-- start --
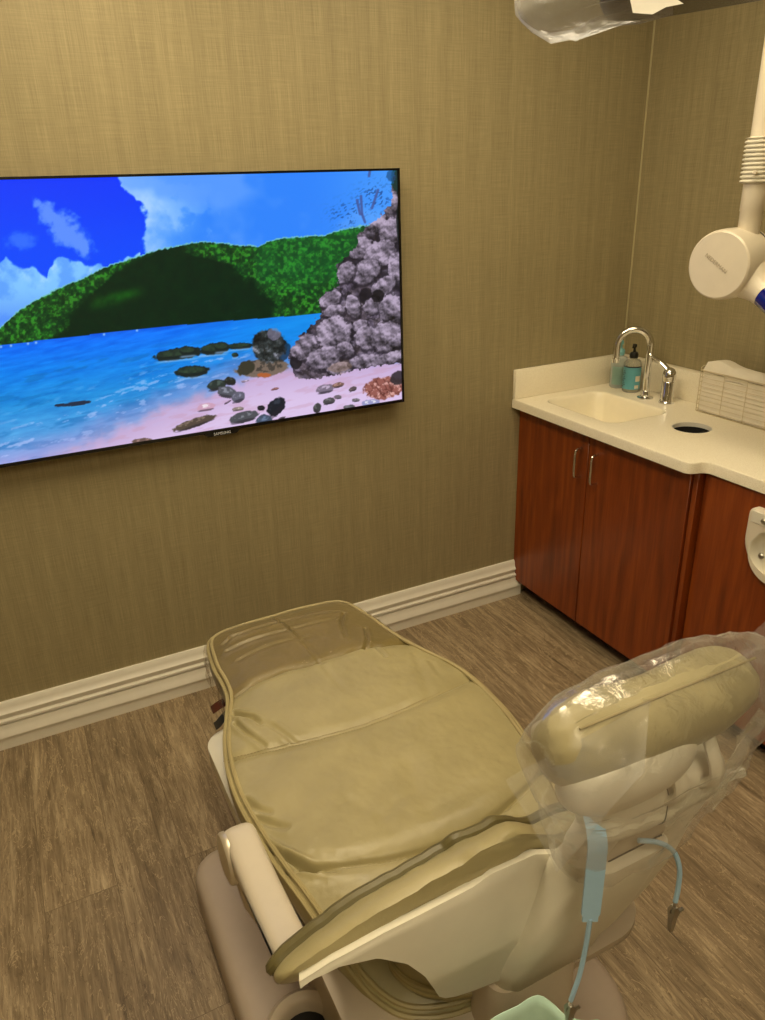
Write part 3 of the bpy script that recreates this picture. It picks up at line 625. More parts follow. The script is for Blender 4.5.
# ---- seat cushion
half = [(0, .697), (.12, .695), (.182, .688), (.216, .662), (.232, .61), (.246, .52), (.250, .45), (.260, .38), (.284, .31), (.312, .23), (.330, .13), (.333, .03), (.324, -.07),
        (.306, -.18), (.284, -.28), (.260, -.37), (.238, -.435), (.203, -.485), (.14, -.515), (.07, -.523), (0, -.525)]
half = [(max(0, x-.005) if 0 < i < 20 else x, y) for i, (x, y) in enumerate(half)]
def xsh(y): return float(np.interp(y, [-.25, -.05, .10, .25, .40, .55, .62], [0, .008, .014, .019, .016, .004, 0]))
full = [(x+xsh(y), y) for x, y in half] + [(-x+xsh(y), y) for x, y in half[-2:0:-1]]
NO = 1120; OUT = spline(full, NO, closed=True)
tg = np.roll(OUT, -1, 0)-np.roll(OUT, 1, 0); nrm = np.stack([-tg[:, 1], tg[:, 0]], 1); nrm /= np.linalg.norm(nrm, axis=1)[:, None]
if (nrm*OUT).sum() < 0: nrm = -nrm
Y_TOE = .377
def seam1(x): return .086+.62*(x-.02)**2
def seamh(x): return -.289+1.05*(x-.01)**2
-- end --
▸ Exercise task: Leave every image out, and retype the material exactly.

▸ Expected answer:
Write part 3 of the bpy script that recreates this picture. It picks up at line 625. More parts follow. The script is for Blender 4.5.
# ---- seat cushion
half = [(0, .697), (.12, .695), (.182, .688), (.216, .662), (.232, .61), (.246, .52), (.250, .45), (.260, .38), (.284, .31), (.312, .23), (.330, .13), (.333, .03), (.324, -.07),
        (.306, -.18), (.284, -.28), (.260, -.37), (.238, -.435), (.203, -.485), (.14, -.515), (.07, -.523), (0, -.525)]
half = [(max(0, x-.005) if 0 < i < 20 else x, y) for i, (x, y) in enumerate(half)]
def xsh(y): return float(np.interp(y, [-.25, -.05, .10, .25, .40, .55, .62], [0, .008, .014, .019, .016, .004, 0]))
full = [(x+xsh(y), y) for x, y in half] + [(-x+xsh(y), y) for x, y in half[-2:0:-1]]
NO = 1120; OUT = spline(full, NO, closed=True)
tg = np.roll(OUT, -1, 0)-np.roll(OUT, 1, 0); nrm = np.stack([-tg[:, 1], tg[:, 0]], 1); nrm /= np.linalg.norm(nrm, axis=1)[:, None]
if (nrm*OUT).sum() < 0: nrm = -nrm
Y_TOE = .377
def seam1(x): return .086+.62*(x-.02)**2
def seamh(x): return -.289+1.05*(x-.01)**2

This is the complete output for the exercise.